### Stated goal
Output all the data exactly. Pictures do not belong in the copy.

### Available data
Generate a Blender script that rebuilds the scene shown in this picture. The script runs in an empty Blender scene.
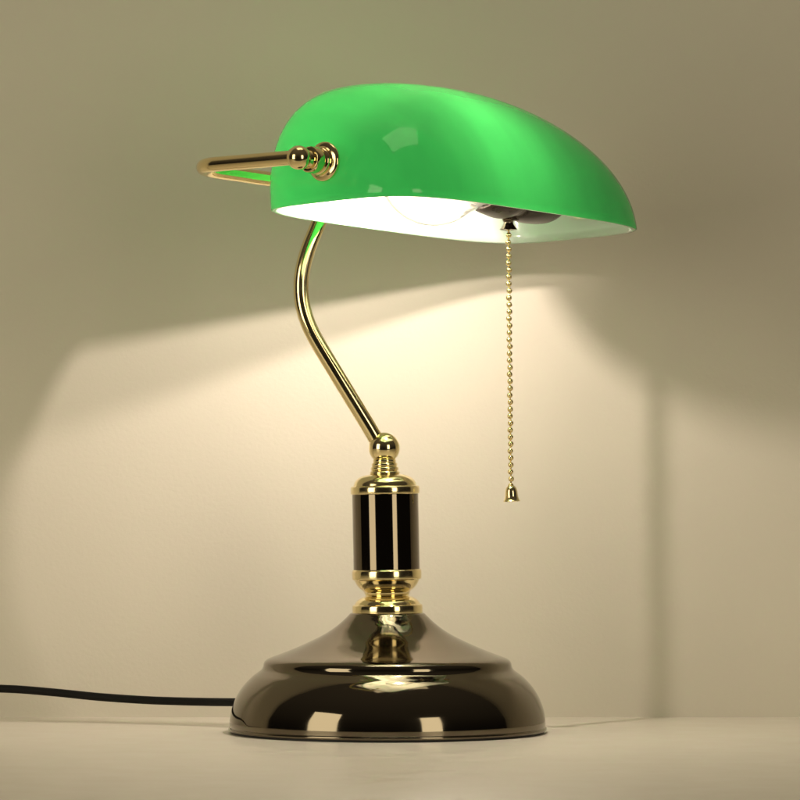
import bpy, bmesh, math
from mathutils import Vector, Matrix

sc = bpy.context.scene
C = sc.collection
S = 0.0005                       # metres per photo pixel at the lamp's axis
PI = math.pi

# ------------------------------------------------------------------ helpers
def mesh_obj(name, bm, mats, parent=None, smooth=True, angle=None):
    bmesh.ops.recalc_face_normals(bm, faces=bm.faces[:])
    me = bpy.data.meshes.new(name)
    bm.to_mesh(me); bm.free()
    for m in (mats if isinstance(mats, (list, tuple)) else [mats]):
        me.materials.append(m)
    if smooth:
        me.polygons.foreach_set('use_smooth', [True] * len(me.polygons))
        if angle:
            me.set_sharp_from_angle(angle=math.radians(angle))
    o = bpy.data.objects.new(name, me)
    C.objects.link(o)
    if parent is not None:
        o.parent = parent
    return o

def smooth_profile(pts, n=4):
    """Catmull-Rom through (r, z) points; a point given as (r, z, 1) stays a sharp corner."""
    out = []
    P = [tuple(p[:2]) for p in pts]
    sharp = [len(p) > 2 for p in pts]
    for i in range(len(P) - 1):
        p1, p2 = P[i], P[i + 1]
        p0 = P[i - 1] if i > 0 and not sharp[i] else (2 * p1[0] - p2[0], 2 * p1[1] - p2[1])
        p3 = P[i + 2] if i + 2 < len(P) and not sharp[i + 1] else (2 * p2[0] - p1[0], 2 * p2[1] - p1[1])
        for k in range(n):
            t = k / n
            out.append(tuple(0.5 * ((2 * p1[j]) + (-p0[j] + p2[j]) * t + (2 * p0[j] - 5 * p1[j] + 4 * p2[j] - p3[j]) * t * t
                             + (-p0[j] + 3 * p1[j] - 3 * p2[j] + p3[j]) * t ** 3) for j in range(2)))
    out.append(P[-1])
    return out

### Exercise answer
Generate a Blender script that rebuilds the scene shown in this picture. The script runs in an empty Blender scene.
import bpy, bmesh, math
from mathutils import Vector, Matrix

sc = bpy.context.scene
C = sc.collection
S = 0.0005                       # metres per photo pixel at the lamp's axis
PI = math.pi

# ------------------------------------------------------------------ helpers
def mesh_obj(name, bm, mats, parent=None, smooth=True, angle=None):
    bmesh.ops.recalc_face_normals(bm, faces=bm.faces[:])
    me = bpy.data.meshes.new(name)
    bm.to_mesh(me); bm.free()
    for m in (mats if isinstance(mats, (list, tuple)) else [mats]):
        me.materials.append(m)
    if smooth:
        me.polygons.foreach_set('use_smooth', [True] * len(me.polygons))
        if angle:
            me.set_sharp_from_angle(angle=math.radians(angle))
    o = bpy.data.objects.new(name, me)
    C.objects.link(o)
    if parent is not None:
        o.parent = parent
    return o

def smooth_profile(pts, n=4):
    """Catmull-Rom through (r, z) points; a point given as (r, z, 1) stays a sharp corner."""
    out = []
    P = [tuple(p[:2]) for p in pts]
    sharp = [len(p) > 2 for p in pts]
    for i in range(len(P) - 1):
        p1, p2 = P[i], P[i + 1]
        p0 = P[i - 1] if i > 0 and not sharp[i] else (2 * p1[0] - p2[0], 2 * p1[1] - p2[1])
        p3 = P[i + 2] if i + 2 < len(P) and not sharp[i + 1] else (2 * p2[0] - p1[0], 2 * p2[1] - p1[1])
        for k in range(n):
            t = k / n
            out.append(tuple(0.5 * ((2 * p1[j]) + (-p0[j] + p2[j]) * t + (2 * p0[j] - 5 * p1[j] + 4 * p2[j] - p3[j]) * t * t
                             + (-p0[j] + 3 * p1[j] - 3 * p2[j] + p3[j]) * t ** 3) for j in range(2)))
    out.append(P[-1])
    return out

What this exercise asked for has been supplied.